> [Data segment]:
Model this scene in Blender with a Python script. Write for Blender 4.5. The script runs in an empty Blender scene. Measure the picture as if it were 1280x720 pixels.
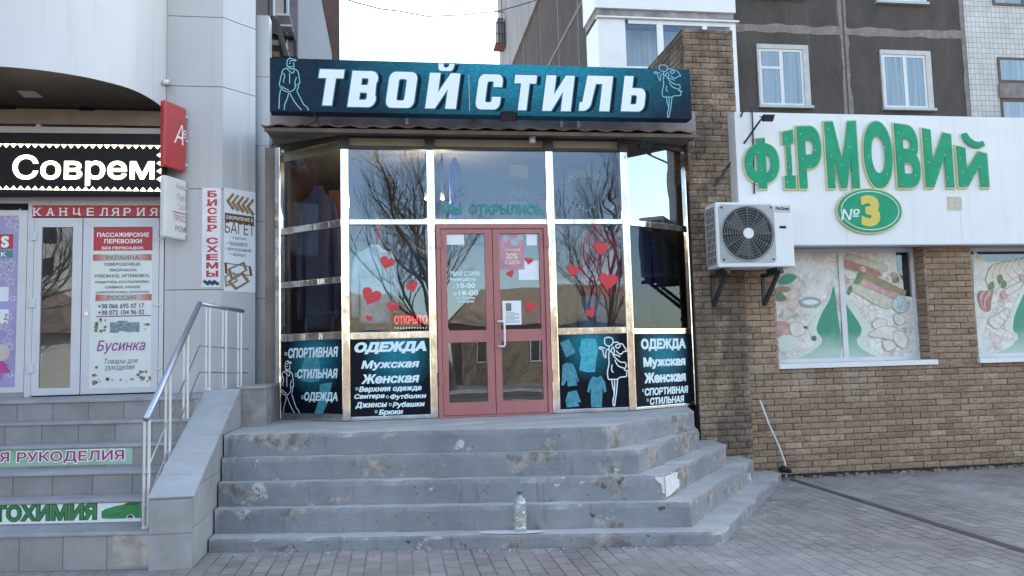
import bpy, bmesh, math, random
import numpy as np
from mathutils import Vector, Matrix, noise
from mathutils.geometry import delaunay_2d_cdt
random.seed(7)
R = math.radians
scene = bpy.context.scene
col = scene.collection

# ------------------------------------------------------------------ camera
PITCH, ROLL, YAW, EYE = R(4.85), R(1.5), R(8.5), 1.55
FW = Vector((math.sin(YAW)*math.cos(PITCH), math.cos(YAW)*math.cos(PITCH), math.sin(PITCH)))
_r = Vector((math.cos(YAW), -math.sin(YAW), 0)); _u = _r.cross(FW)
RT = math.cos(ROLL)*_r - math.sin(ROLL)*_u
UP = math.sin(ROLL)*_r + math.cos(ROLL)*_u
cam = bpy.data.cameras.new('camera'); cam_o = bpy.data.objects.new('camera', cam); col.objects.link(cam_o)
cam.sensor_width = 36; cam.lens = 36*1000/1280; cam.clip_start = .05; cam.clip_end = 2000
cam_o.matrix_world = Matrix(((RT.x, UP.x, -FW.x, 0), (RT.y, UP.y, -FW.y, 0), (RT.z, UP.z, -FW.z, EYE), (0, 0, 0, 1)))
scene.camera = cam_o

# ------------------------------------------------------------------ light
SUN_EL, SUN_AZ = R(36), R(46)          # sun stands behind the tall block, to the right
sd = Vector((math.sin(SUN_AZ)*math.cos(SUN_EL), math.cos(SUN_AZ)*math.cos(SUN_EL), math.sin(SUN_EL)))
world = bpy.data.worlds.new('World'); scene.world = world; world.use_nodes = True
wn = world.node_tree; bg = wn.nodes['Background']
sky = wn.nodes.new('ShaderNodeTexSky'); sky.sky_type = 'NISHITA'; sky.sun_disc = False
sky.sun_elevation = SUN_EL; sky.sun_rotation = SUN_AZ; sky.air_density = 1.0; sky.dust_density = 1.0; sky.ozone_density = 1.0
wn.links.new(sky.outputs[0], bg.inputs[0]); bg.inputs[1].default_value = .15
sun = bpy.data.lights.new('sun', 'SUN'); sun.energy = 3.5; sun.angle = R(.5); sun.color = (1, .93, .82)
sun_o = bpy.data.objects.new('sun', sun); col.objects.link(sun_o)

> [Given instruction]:
Only the lines from the top of the data through the line with "col = scene.collection" should be quoted, exactly and with both ends kept; skip the pictures.

> [Result of the exercise]:
Model this scene in Blender with a Python script. Write for Blender 4.5. The script runs in an empty Blender scene. Measure the picture as if it were 1280x720 pixels.
import bpy, bmesh, math, random
import numpy as np
from mathutils import Vector, Matrix, noise
from mathutils.geometry import delaunay_2d_cdt
random.seed(7)
R = math.radians
scene = bpy.context.scene
col = scene.collection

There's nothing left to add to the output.